Mirer, 27, who signed a three-year, $10 million contract with the Bears but is struggling to win the starting job from Erik Kramer, characterized the Seahawk offense as chaotic.

"The biggest problem was the offense was like a four-headed monster," he said. "Too many guys with input. No one guy in charge so if I had a question I could go to that guy. I could go to all of them (Erickson, Bratkowski and quarterbacks coach Rich Olson) and get different answers.

"If they don't correct that, it doesn't matter who they got lining up, it isn't going to get any better."

The Seahawks think it will be much better with a healthy Friesz and back-up Warren Moon. They also are pleased with cornerback Shawn Springs, the draftee selected in the first round as a result of the trade with the Bears, followed by one with the Atlanta Falcons.

"I supported him for two years, but you've got to win games," Erickson said of Mirer. "When we made the change, we started winning."

Mirer was 2-7 as a starter last year, Friesz, 4-2. Stan Gelbaugh started the '96 finale, defeating Oakland for a 7-9 team record.

Mirer said he was ready to leave after the season's second game when Erickson pulled him at halftime against Denver, trailing 13-7. Although Erickson later conceded the move was a mistake, Mirer said it was too late.

"That proved to me my job wasn't as solid as it had always been," he said. "When you tell somebody he's the guy and then you prove he's not . . . at that point I didn't feel I could trust they would spend time to teach me whatever it was I wasn't doing correctly."

Bratkowski said Mirer, from Goshen, Ind., would have thrived as an understudy after coming out of Notre Dame as the No. 2 selection of the 1993 draft. Instead, Mirer had to start as a rookie because Dan McGwire suffered a wrist injury in the exhibition season and couldn't unseat his rival. Mirer was the first NFL rookie in 20 years to start every game.

That promising beginning did not last. Coach Tom Flores was replaced by Erickson as the Seahawks were plagued with an unpopular owner, volatile stadium politics and highly publicized player transgressions.

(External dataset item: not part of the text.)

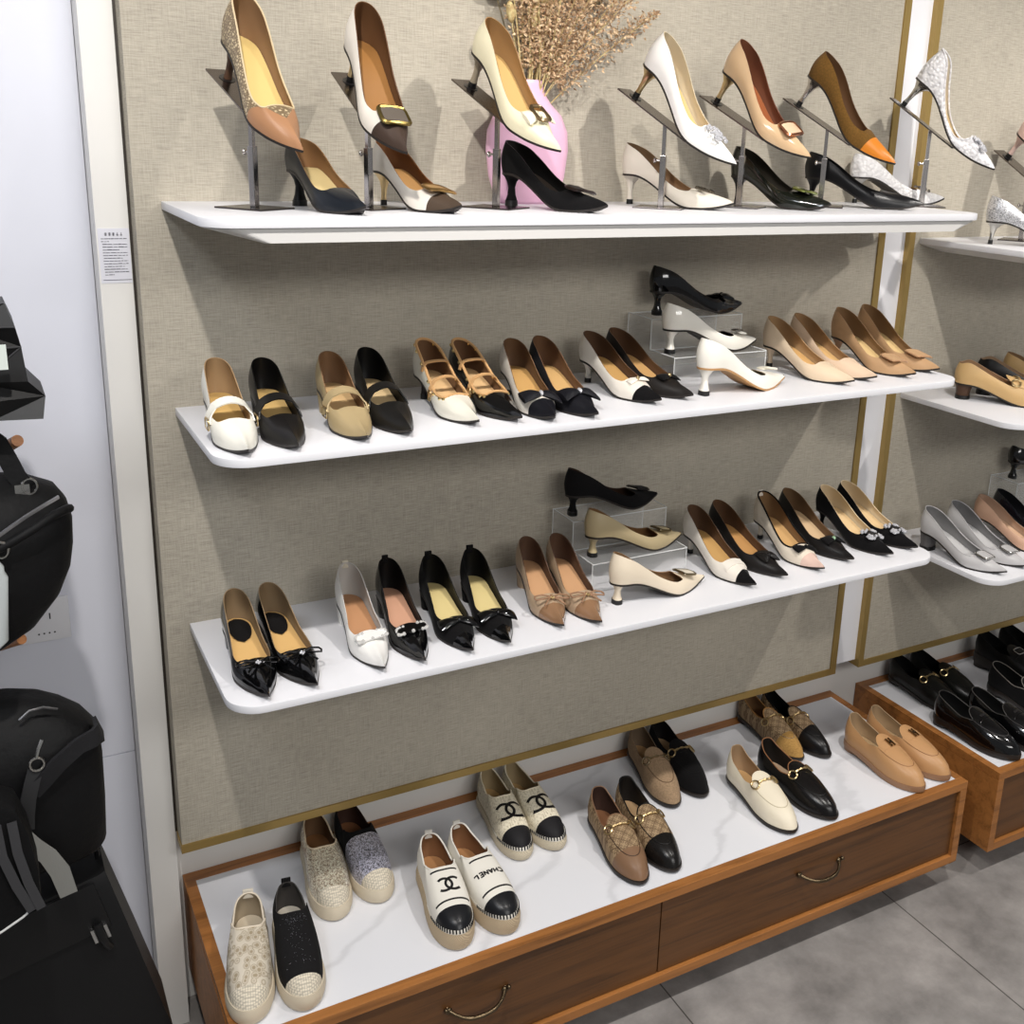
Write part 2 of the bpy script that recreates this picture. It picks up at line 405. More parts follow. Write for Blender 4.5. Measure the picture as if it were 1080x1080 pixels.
    # --- surface work
    def patch(s, line, w, lift, nc=4, th=None):    # band lying on the upper; line = [(x,y)] in metres, w = width or list
        rs = []; n = len(line)
        for i, (x, y) in enumerate(line):
            a = line[max(i-1, 0)]; b = line[min(i+1, n-1)]; d = Vector((b[0]-a[0], b[1]-a[1], 0)).normalized(); q = Vector((-d.y, d.x, 0))
            ww = w[i] if isinstance(w, list) else w; row = []
            for k in range(nc+1):
                o = q*(k/nc-.5)*ww; p, nn = s.hit(x+o.x, y+o.y); row.append(p+nn*lift)
                if k == 0: row.insert(0, p-nn*.0002)
                if k == nc: row.append(p-nn*.0002)
            rs.append(row)
        mm = M(); mm.rings(rs, close=False, cap0=False, cap1=False); return mm
    def seam(s, m, x0=.52, v0=.3, r=.0008, name='seam', lift=0.0):
        # apron seam: runs from the notch on one side round the toe to the other
        K = s.K; js = [j for j in range(s.N) if s.O[j].x > .745*s.L]
        left = sorted([j for j in js if j <= K]); right = sorted([j for j in js if j > K])
        order = right+left; pts = []
        m0 = max(abs(s.O[j].x-s.L) for j in order) or 1
        for j in order:
            f = abs(s.O[j].x-s.L)/m0; v = v0+(1-v0)*f**1.6; k = min(int(v*s.NV), s.NV-1); q = v*s.NV-k
            pts.append(s.G[j][k].lerp(s.G[j][k+1], q)+s.nr[j][k]*lift)
        return M().tube(pts, r, 6).obj(name, m, s.root)
    def saddle(s, m, x0, x1, lift=.0012, span=.85, name='saddle', label=None):
        L = s.L; hw = .13*L*span; xm = (x0+x1)/2
        mm = s.patch([(xm*L, s.by(xm)+hw*(k/8-1)) for k in range(17)], (x1-x0)*L, lift); return mm.obj(name, m, s.root, label)
    def bit(s, m, x=.53, w=.034, r=.0105):
        mm = M()
        for sg in (-1, 1):
            X = s.fr(x, sg*w*.78, .003)
            mm.tube([(r*math.cos(a)*1.0, r*.95*math.sin(a), 0) for a in [2*PI*k/14 for k in range(14)]], .0021, 6, closed=True, X=X)
        pts = []; rad = []
        for k in range(13):
            f = k/12; p, n = s.hit(x*s.L, s.by(x)+(f-.5)*w*1.15); pts.append(p+n*.0035); rad.append(.0017+.0018*abs(math.sin(f*PI*3)))
        mm.tube(pts, rad, 6); return mm.obj('horsebit', m, s.root)
    def bow(s, m, x, w=.026, h=.017, th=.006, knot=None, km=None, lift=.003, name='bow'):
        X = s.fr(x, 0, lift); mm = M()
        for sg in (-1, 1):
            rs = []
            for u in [k/7 for k in range(8)]:
                hh = h*(.36+.64*u**.75); t2 = th*(.45+.45*math.sin(u*PI*.95)); zz = -.14*(w*u)**2/.02
                rs.append([(hh*math.cos(a), sg*w*(.08+.92*u), zz+t2*math.sin(a)) for a in [2*PI*k/10 for k in range(10)]])
            mm.rings(rs, X=X)
        b = mm.obj(name, m, s.root)
        M().ball((0, 0, .002), .0055, 8, 6, (h/.015, .8, .9), X=X).obj('knot', km or m, b)
        return b
    def string_bow(s, m, x, size=.022, gem=None, r=.0011):
        X = s.fr(x, 0, .003); mm = M()
        for sg in (-1, 1):
            lp = []
            for k in range(13):
                a = 2*PI*k/12; lp.append((size*(.12+.38*math.sin(a)*(.5-.5*math.cos(a))), sg*size*(.5-.5*math.cos(a)), .003+.002*math.sin(a*.5)-(.0035 if math.cos(a) < -.5 else 0)))
            mm.tube(lp[:-1], r, 6, closed=True, X=X)
            tl = [(k/6*size*.75, sg*(k/6)*size*.6, .003-.0012*k/6*(k/6)*3) for k in range(7)]
            mm.tube(tl, r, 6, X=X)
        mm.ball((0, 0, .003), .0032, 8, 5, X=X)
        b = mm.obj('bow', m, s.root)
        if gem:
            g = M()
            for dx, dy in ((.004, 0), (.007, .003), (.007, -.003), (.010, 0)): g.ball((dx, dy, .004), .0024, 6, 4, X=X)
            g.obj('crystal_clasp', gem, b)
        return b
    def buckle(s, m, x, a=.011, b=.018, r=.0018, strap=None, plate=None, bar=False, lift=.004, name='buckle'):
        X = s.fr(x, 0, lift); pts = []
        for k in range(20):
            t = 2*PI*(k+.5)/20; c, q = math.cos(t), math.sin(t); e = .35
            y = b*math.copysign(abs(q)**e, q); pts.append((a*math.copysign(abs(c)**e, c), y, -y*y*5))
        mm = M(); mm.tube(pts, r, 6, closed=True, X=X)
        if bar: mm.tube([(0, -b, -b*b*5), (0, 0, .001), (0, b, -b*b*5)], r*.8, 6, X=X)
        o = mm.obj(name, m, s.root)
        if plate:
            q = M()
            q.rings([[(-a, y, -y*y*5-.0012), (a, y, -y*y*5-.0012), (a, y, -y*y*5+.0012), (-a, y, -y*y*5+.0012)] for y in [b*(k/4-1) for k in range(9)]], X=X)
            q.obj('buckle_plate', plate, o)
        if strap: s.saddle(strap, x-.035, x+.035, .002, .95, 'strap')
        return o
    def brooch(s, m, x, a=.012, b=.017, rows=2, r=.0021, core=None, lift=.003, name='brooch'):
        X = s.fr(x, 0, lift); mm = M()
        for q in range(rows):
            aa, bb = a+q*r*1.7, b+q*r*1.7; n = int(2*(aa+bb)*2/(r*2.2))
            for k in range(n):
                t = 2*PI*(k+.5*q)/n; c, d = math.cos(t), math.sin(t); e = .38
                y = bb*math.copysign(abs(d)**e, d); mm.ball((aa*math.copysign(abs(c)**e, c), y, -y*y*4+.0015*(q == 0)), r*random.uniform(.85, 1.15), 6, 4, X=X)
        if not core:
            for k in range(10): mm.ball((random.uniform(-a, a)*.8, random.uniform(-b, b)*.8, .001), r*1.2, 6, 4, X=X)
        o = mm.obj(name, m, s.root, smooth=20)
        if core:
            M().box(-a, a, -b, b, -.002, .001, X=X).obj('brooch_base', core, o)
        return o
    def rim_at(s, x, sg=1):
        js = [j for j in range(s.N) if (j <= s.K) == (sg > 0) and s.T[j].x < .62*s.L and 0 < j]
        return min(js, key=lambda j: abs(s.T[j].x-x*s.L))
    def strap(s, m, x=.45, rise=.016, w=.016, buckle=None, name='strap', down=.45):
        a, b = s.rim_at(x, 1), s.rim_at(x, -1); pts = []
        for j, rev in ((a, 0), (b, 1)):
            seg = []
            for f in (down, down+.25, .9):
                k = int(f*s.NV); seg.append(s.G[j][k]+s.on[j]*.0022)
            if not rev:
                pts += seg
                A = s.T[a]+s.on[a]*.001; B = s.T[b]+s.on[b]*.001
                for q in range(1, 10):
                    f = q/10; pts.append(A.lerp(B, f)+Vector((.004*math.sin(PI*f), 0, .004+rise*math.sin(PI*f)**.8)))
            else: pts += seg[::-1]
        o = M().strip(pts, (1, 0, -.25), w, .0022).obj(name, m, s.root, bevel=0)
        if buckle:
            p = s.G[b][int(down*s.NV)+1]+s.on[b]*.004; n = s.on[b]
            X = Matrix((Vector((1, 0, 0)), Vector((0, 0, 1)), n)).transposed().to_4x4(); X.translation = p
            M().tube([(w*.62*math.copysign(abs(math.cos(t))**.4, math.cos(t)), .009*math.copysign(abs(math.sin(t))**.4, math.sin(t)), 0) for t in [2*PI*(k+.5)/16 for k in range(16)]], .0014, 6, closed=True, X=X).obj('strap_buckle', buckle, o)
        return o
    def studs(s, m, idx, r=.0040, name='stud', cap=14):
        for j in idx[:cap]: M().ball(s.T[j]+s.on[j]*.0015-Vector((0, 0, .003)), r, 6, 4).obj(name, m, s.root, smooth=20)
    def pull_tab(s, m, h=.012, w=.012):
        t = s.T[s.K]; M().box(t.x-.004, t.x+.001, t.y-w/2, t.y+w/2, t.z-.012, t.z+h*.5).obj('pull_tab', m, s.root, bevel=.001)
    def heel_pad(s, m, x0=.05, x1=.3):
        L = s.L; vs = []; n = 12
        for i in range(n+1):
            u = -1+2*i/n; x = (x0+x1)/2+(x1-x0)/2*u; w = .078*math.sqrt(max(1-u*u, .004))
            for q in range(5): vs.append((x*L, (q/2-1)*w*L, s.zs(x)+.0062))
        mm = M(); mm.add(vs, [(i*5+q, i*5+q+1, i*5+q+6, i*5+q+5) for i in range(n) for q in range(4)]); mm.obj('heel_pad', m, s.root)
    def P(s, j, v, lift=0.):
        a, b, bl = s.ab[j]; d = s.T[j]-s.O[j]; A = v**a; B = v**b
        return s.O[j]+Vector((d.x*A, d.y*A, d.z*B))+s.on[j]*(bl*math.sin(PI*v)+lift)+Vector((0, 0, lift*.6 if v > .01 else 0))
    def toe_order(s, x0):
        js = [j for j in range(s.N) if s.O[j].x > x0*s.L]
        return sorted([j for j in js if j > s.K])+sorted([j for j in js if j <= s.K])
    def foxing(s, m, x0=.55, v1=.042):
        rs = [[s.P(j, v, .0013) for v in (0, .004, .012, .024, v1)]+[s.P(j, v1, -.0004)] for j in s.toe_order(x0)]
        mm = M(); mm.rings(rs, close=False, cap0=False, cap1=False); return mm.obj('foxing_band', m, s.root)
    def stitches(s, m, x0=.72, v1=.052):
        mm = M(); tot = 0; step = .0062; nxt = 0; od = s.toe_order(x0); vs = (.006, .014, .026, .04, v1)
        for j, k in zip(od[:-1], od[1:]):
            ln = (s.O[k]-s.O[j]).length
            while nxt <= tot+ln and ln > 1e-6:
                f = (nxt-tot)/ln; mm.strip([s.P(j, v, .0021).lerp(s.P(k, v, .0021), f) for v in vs], (s.O[k]-s.O[j]).normalized(), .0027, .0012); nxt += step
            tot += ln
        return mm.obj('stitching', m, s.root)
    def strokes(s, m, lines, x, y, size, w, name, flip=True, lift=.0006):
        # flat lettering laid over the vamp; local text axes: right = -y, up = +x (reads for the wearer)
        mm = M()
        for ln in lines:
            pts = []
            for a, b in zip(ln[:-1], ln[1:]):
                d = math.hypot(b[0]-a[0], b[1]-a[1]); n = max(1, int(d/.2))
                pts += [(a[0]+(b[0]-a[0])*k/n, a[1]+(b[1]-a[1])*k/n) for k in range(n)]
            pts.append(ln[-1])
            q = s.patch([(x*s.L+v*size, s.by(x)+y-u*size) for u, v in pts], w, lift, nc=2); mm.add(q.v, q.f)
        return mm.obj(name, m, s.root)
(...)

In the end, Mirer lost confidence, but not in himself as much as in the system, he said.

Cavanaugh, an NFL quarterback for 14 seasons, hopes to instill confidence in Mirer while teaching him the passing game used so effectively by the San Francisco 49ers. He is satisfied with the progress, though it has been slow.

Perhaps too slow for Bears aficionados. If Mirer thought the pressure in Seattle was exacting, wait until Monday night, Sept. 1, at Lambeau Field.

Chicago opens the season against NFC Central rival Green Bay and quarterback Brett Favre. The Packers are defending Super Bowl champions and you can feel the envy all the way down Lake Shore Drive to Indiana.

Coach Dave Wannstedt, the one-time defensive coordinator for the Dallas Cowboys and University of Miami, feels it. Wannstedt is 33-33 in four seasons, including 7-9 last year.

Unacceptable, Bears fans are saying. Wannstedt lured Cavanaugh from the 49ers to reshape the offense and try to save his job. Cavanaugh wanted Mirer when the Seahawks failed to trade him to Atlanta for Jeff George.

Although Mirer looked sharp the past two exhibition games, the Windy City still is blustering because the New Orleans Saints, with old Bear Mike Ditka coaching, got quarterback Heath Shuler for a '97 fifth-round draft choice and '98 third-rounder.

Chicagoans are starting to wonder if Mirer is worth the 11th pick.

"We're committed to Mirer, so whether it's the first game of the season, the halfway point or a year from now, at some point he needs to be the guy," Wannstedt has said.

Mirer asks for patience, not a traditional Chicago sports-fan value, except for some poor souls who religiously follow the Cubs.

"I have never been taught the passing game specifics in all my years," he said. "That's hard to believe. Four years at a major school and four years of playing almost every game in the NFL and I'm still like a rookie coming into this stuff."

NFL coaches said Mirer was not well prepared out of Notre Dame, which ran the option offense. Mirer concedes the point, but would not change schools if he did it again.

He views Chicago as a long-term move and isn't overly concerned about immediate results. He wants to play but understands Wannstedt might select Kramer, a proven NFL quarterback who is familiar with the system. Kramer, who will turn 33 in November, is entering his ninth NFL season, after suffering a broken neck last year. The Bears traded for Mirer because they figured Kramer was finished.

But the quarterback who threw for 3,838 yards and 29 touchdowns in 1995 returned this summer as strong as ever. He started Sunday's game against Arizona, completing 7 of 10 passes for 80 yards and one touchdown in one quarter. Mirer was nine for 13 for 112 yards and one touchdown in almost two quarters.

"I feel like I have some unfinished business here," Kramer said, adding that he returned because he thought Mirer might need time to adjust. "But they're going to give (Rick) every shot to win the job and be the quarterback of the future."

That was evident the day Mirer arrived at the Bears' training facility in Chicago where he expected a two-hour meeting with coaches. Instead, Cavanaugh sent him to the field to throw. They practiced footwork and dropbacks, portions of the game Mirer had not considered since high-school camps.

"We did more that one day on fundamentals than we did in a season in Seattle," he said.

Cavanaugh said Mirer is playing as well as the Bears expected when signing him to the team's second-most lucrative contract.

"We're seeing a guy with a little loss of confidence but with a lot of ability," Cavanaugh said. "He has a pretty good mind for football."

Coaches hope Mirer improves on reading defenses as well as responding in two-minute situations. Their jobs might depend on it.

"Everyone wants him to come in and turn things around, but it's not going to happen," said Curtis Conway, the Bears' main receiver who suffered a broken collarbone in Sunday's game against the Cardinals. "It takes time in this system."

Time is something Wannstedt's staff lacks as media criticism mounts. Mirer, who has had seven quarterback coaches in nine years, counting Notre Dame, knows the feeling.

But for once he doesn't mind. Even with Conway out and the pressure building, Mirer thinks Chicago is his kind of town.

He can't say the same about Seattle after four seasons with the Seahawks.